# SHORT EXERCISE
Please repeat the records exactly from their first line, finishing at the line containing "S.camera = cam" and including it.

_ _ _ _ _

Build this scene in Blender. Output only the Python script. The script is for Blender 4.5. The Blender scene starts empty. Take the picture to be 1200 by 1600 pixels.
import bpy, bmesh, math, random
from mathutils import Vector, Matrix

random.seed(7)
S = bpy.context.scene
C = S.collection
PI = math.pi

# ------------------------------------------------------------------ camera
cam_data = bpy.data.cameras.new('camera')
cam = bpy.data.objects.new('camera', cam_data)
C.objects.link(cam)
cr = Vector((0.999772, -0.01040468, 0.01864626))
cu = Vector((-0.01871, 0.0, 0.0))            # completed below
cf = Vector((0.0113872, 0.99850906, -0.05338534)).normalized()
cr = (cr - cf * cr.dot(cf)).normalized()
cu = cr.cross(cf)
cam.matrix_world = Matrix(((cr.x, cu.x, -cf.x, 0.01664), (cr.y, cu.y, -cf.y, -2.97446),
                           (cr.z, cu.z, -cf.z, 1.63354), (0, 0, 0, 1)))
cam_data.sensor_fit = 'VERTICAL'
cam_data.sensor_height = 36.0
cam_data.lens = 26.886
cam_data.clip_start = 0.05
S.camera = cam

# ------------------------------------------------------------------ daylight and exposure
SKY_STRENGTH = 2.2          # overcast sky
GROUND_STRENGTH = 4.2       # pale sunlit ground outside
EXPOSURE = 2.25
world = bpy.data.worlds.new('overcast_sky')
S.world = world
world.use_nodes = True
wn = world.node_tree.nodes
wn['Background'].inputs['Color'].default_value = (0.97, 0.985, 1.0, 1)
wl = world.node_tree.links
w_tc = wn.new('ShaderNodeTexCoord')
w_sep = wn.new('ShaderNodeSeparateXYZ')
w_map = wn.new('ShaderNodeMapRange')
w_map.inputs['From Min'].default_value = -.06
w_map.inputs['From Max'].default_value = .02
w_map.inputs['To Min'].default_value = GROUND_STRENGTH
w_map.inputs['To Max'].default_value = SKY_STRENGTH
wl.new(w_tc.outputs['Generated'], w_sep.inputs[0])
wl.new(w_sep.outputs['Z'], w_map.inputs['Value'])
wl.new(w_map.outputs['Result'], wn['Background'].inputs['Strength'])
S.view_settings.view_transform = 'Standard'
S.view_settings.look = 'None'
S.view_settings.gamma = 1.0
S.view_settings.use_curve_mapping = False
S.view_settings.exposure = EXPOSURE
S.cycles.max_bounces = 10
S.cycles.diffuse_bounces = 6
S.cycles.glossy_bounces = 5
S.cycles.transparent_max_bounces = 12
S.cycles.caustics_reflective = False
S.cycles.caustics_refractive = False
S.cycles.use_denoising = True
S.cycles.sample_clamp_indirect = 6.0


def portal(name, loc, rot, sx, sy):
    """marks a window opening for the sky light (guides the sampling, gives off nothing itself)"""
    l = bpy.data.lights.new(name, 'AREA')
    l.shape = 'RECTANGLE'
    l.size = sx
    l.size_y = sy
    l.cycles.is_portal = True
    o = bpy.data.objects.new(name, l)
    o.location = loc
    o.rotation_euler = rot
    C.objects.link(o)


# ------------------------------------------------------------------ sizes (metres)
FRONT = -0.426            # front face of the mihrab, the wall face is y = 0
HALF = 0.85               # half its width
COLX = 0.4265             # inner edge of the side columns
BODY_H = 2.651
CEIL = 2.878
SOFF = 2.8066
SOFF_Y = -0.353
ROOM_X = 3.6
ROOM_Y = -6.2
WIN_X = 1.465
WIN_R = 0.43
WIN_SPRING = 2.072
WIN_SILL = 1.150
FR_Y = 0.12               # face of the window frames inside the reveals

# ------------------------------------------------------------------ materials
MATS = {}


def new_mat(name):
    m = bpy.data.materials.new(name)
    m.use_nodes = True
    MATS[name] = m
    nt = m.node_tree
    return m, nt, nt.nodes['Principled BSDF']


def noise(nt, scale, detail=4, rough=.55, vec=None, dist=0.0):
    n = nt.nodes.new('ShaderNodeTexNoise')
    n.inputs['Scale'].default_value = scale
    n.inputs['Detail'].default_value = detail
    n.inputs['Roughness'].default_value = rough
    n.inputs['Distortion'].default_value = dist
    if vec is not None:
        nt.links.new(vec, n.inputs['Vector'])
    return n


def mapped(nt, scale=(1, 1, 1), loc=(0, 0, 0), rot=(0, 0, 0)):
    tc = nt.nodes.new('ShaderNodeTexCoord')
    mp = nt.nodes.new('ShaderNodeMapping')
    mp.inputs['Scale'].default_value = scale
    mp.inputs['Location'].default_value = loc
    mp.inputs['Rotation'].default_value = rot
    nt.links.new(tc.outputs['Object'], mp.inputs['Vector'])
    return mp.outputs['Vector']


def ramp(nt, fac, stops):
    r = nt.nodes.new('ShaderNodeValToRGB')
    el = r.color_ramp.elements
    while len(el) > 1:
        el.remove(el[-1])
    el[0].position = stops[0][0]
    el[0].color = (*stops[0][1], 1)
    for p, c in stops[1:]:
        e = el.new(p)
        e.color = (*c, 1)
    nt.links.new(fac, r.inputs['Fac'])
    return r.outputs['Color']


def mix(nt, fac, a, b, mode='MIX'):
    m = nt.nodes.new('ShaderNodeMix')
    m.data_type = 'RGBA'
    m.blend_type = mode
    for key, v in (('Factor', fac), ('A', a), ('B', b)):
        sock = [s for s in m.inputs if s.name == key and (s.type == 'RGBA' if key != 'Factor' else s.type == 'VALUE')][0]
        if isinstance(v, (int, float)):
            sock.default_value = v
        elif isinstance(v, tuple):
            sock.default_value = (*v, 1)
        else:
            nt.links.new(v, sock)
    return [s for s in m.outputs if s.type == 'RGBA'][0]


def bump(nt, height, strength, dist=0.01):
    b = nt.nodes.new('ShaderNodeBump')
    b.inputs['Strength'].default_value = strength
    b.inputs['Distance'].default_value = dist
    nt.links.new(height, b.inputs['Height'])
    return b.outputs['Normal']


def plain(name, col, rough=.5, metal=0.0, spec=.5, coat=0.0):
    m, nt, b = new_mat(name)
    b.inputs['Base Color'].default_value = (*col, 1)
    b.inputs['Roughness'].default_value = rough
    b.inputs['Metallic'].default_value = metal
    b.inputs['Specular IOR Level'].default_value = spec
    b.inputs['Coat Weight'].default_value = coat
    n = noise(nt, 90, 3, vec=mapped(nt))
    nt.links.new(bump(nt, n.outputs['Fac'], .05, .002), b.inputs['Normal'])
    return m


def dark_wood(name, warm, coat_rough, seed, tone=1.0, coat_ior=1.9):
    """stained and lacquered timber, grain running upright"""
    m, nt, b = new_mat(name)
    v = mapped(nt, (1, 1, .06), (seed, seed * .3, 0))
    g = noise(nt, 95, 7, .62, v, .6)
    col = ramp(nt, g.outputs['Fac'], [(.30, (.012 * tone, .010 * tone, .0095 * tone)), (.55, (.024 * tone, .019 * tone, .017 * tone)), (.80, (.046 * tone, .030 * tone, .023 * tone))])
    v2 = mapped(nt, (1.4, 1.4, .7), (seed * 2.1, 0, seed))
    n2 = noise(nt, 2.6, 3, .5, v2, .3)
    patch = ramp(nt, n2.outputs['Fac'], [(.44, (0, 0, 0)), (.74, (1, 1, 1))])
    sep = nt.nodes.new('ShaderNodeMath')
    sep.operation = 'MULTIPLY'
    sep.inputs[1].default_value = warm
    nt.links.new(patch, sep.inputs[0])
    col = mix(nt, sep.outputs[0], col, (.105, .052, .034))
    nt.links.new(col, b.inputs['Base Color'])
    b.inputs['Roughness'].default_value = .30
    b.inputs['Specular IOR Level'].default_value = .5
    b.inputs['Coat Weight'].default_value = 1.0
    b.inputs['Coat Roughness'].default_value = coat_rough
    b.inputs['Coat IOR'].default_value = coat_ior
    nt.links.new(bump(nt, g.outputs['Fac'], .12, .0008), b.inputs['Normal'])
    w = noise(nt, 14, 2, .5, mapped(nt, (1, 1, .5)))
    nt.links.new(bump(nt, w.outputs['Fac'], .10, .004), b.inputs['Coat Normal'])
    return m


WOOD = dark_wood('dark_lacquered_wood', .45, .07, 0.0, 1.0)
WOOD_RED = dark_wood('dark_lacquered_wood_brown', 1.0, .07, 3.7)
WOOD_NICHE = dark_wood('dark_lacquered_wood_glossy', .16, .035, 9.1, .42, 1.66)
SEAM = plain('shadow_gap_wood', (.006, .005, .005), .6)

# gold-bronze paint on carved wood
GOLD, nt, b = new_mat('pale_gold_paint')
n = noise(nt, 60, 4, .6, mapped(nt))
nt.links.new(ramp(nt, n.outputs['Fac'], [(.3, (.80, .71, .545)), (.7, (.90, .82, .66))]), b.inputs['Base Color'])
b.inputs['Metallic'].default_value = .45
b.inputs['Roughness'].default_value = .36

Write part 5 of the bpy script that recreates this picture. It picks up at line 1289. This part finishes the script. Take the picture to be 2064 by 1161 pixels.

_ _ _ _ _

# WRITTEN RESPONSE
Build this scene in Blender. Output only the Python script. The script is for Blender 4.5. The Blender scene starts empty. Take the picture to be 1200 by 1600 pixels.
import bpy, bmesh, math, random
from mathutils import Vector, Matrix

random.seed(7)
S = bpy.context.scene
C = S.collection
PI = math.pi

# ------------------------------------------------------------------ camera
cam_data = bpy.data.cameras.new('camera')
cam = bpy.data.objects.new('camera', cam_data)
C.objects.link(cam)
cr = Vector((0.999772, -0.01040468, 0.01864626))
cu = Vector((-0.01871, 0.0, 0.0))            # completed below
cf = Vector((0.0113872, 0.99850906, -0.05338534)).normalized()
cr = (cr - cf * cr.dot(cf)).normalized()
cu = cr.cross(cf)
cam.matrix_world = Matrix(((cr.x, cu.x, -cf.x, 0.01664), (cr.y, cu.y, -cf.y, -2.97446),
                           (cr.z, cu.z, -cf.z, 1.63354), (0, 0, 0, 1)))
cam_data.sensor_fit = 'VERTICAL'
cam_data.sensor_height = 36.0
cam_data.lens = 26.886
cam_data.clip_start = 0.05
S.camera = cam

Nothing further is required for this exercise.